Dr. Wasif Memon noted in the Order that provision of para 25 & 31 of CGO 12 of 2002 has been rescinded and replaced with CGO 10 of 2012. Therefore, the prevalent law applicable to the present case is CGO 10 of 2012 and the case is being decided of in the light of provisions of applicable law.

A plain reading of the afore-stated ‘provisions makes it clear that the carrier is responsible for safe transportation of the goods from the port of entry to the port of exit and if any pilferage takes place he is liable to pay duty/taxes leviable thereon in addition to any other proceeding as envisaged in of the Customs Act.

In this case the department has itself admitted that no pilferage has taken place, thus no question of recovery of duty & taxes arises. The only offence that can be attributed to the respondents is that they took the containers to a non-designated place rather than taking them to a customs bonded area and never informed the customs authorities about the fact these containers have not crossed the border.

The case record clearly shows that the bonded carrier M/s. VSF Logistic Limited along with M/s. Venus Pakistan (Pvt) Ltd. miserably failed to discharge their liability by not taking the goods to a bonded area and not informing customs authorities within time about the same.

The learned counsel for NLC pointed-out that the focal person (authorized representative of Embassy) is also liable/responsible as per provisions of law.

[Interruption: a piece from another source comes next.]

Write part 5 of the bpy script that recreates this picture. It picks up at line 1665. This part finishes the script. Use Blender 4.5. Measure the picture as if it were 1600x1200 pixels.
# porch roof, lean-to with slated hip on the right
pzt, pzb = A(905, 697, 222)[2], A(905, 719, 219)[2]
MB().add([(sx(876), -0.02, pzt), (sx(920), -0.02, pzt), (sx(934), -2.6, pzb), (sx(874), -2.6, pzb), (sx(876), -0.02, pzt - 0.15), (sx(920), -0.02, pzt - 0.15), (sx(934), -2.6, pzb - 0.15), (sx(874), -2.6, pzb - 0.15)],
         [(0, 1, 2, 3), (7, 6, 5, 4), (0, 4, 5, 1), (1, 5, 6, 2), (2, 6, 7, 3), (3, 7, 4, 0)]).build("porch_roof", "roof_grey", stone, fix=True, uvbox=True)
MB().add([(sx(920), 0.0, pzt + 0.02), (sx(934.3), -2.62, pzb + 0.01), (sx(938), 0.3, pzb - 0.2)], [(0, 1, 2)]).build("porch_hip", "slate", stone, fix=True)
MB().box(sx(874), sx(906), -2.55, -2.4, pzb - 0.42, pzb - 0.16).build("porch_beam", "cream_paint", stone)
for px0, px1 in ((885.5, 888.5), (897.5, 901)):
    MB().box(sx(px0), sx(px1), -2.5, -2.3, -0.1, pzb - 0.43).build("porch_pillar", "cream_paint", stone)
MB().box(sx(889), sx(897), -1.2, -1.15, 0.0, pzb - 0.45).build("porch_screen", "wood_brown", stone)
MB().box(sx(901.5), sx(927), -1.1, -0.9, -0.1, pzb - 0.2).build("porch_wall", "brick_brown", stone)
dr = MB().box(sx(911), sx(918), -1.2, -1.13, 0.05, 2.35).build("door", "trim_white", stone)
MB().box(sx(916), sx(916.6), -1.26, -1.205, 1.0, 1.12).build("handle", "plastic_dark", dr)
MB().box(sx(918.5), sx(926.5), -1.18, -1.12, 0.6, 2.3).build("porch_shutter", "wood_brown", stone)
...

Collector Adjudication observed that the contention of learned counsel is partially correct as it also remained inactive to pursue their case with due diligence. However, the detecting agency has failed to include the name of the authorized representative of the Embassy and National Logistic Cell (NLC) in the contravention report. Accordingly, the same was not included in the show cause notice. At this stage no order can be passed against the authorized representative of Embassy.